Having started late, the Commonwealth has also apparently pre-judged some of the issues. Minister Snowdon, in his letter to relevant state and territory ministers, stated: 'It is difficult to understand how Commonwealth legislation will have a greater impact than local state or territory legislation'.[2] The Australian Greens are unaware of any substantial evidence, either before the current inquiry or elsewhere, to support this perception. It also ignores the fact that community representatives, who the Minister says he wants to see 'acting together against petrol sniffing', are often the same people supporting a national legislative response.

Furthermore, the bill recognises the importance of community engagement. The bill states that, in determining whether to designate a low aromatic fuel area, the Minister must have regard to 'whether people living in the area have expressed their concerns about sniffing fuel' and whether they 'have expressed the view that their wellbeing will be improved if the area is designated as a low aromatic fuel area'.[3]

The current government appears to lack a proper sense of urgency around petrol sniffing:

The government appears to be dragging its heels on both legislation and evaluation.

Conclusion

The bill introduced by the Australian Greens does not in itself cause anything to take place. It is enabling legislation.
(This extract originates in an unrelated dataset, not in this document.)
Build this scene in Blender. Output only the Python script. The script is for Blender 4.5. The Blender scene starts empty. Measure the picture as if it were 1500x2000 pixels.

It gives the government the capacity, within a specified consultation framework, to resolve issues that are hampering the prevention of petrol sniffing.

The committee's report states that 'any legislative action to mandate the supply of low aromatic fuel needs to consider storage and supply issues, complement voluntary roll-out, and prioritise designated petrol sniffing strategy zones'. The Australian Greens do not understand how these points are relevant to the recommendation that the bill not be passed:

In short, on the very criteria that the committee identify in the report, the bill can and should proceed.

Recommendation 1

Subject to consideration of the issues identified in recommendations 1 to 4 in the committee's report, the bill should proceed.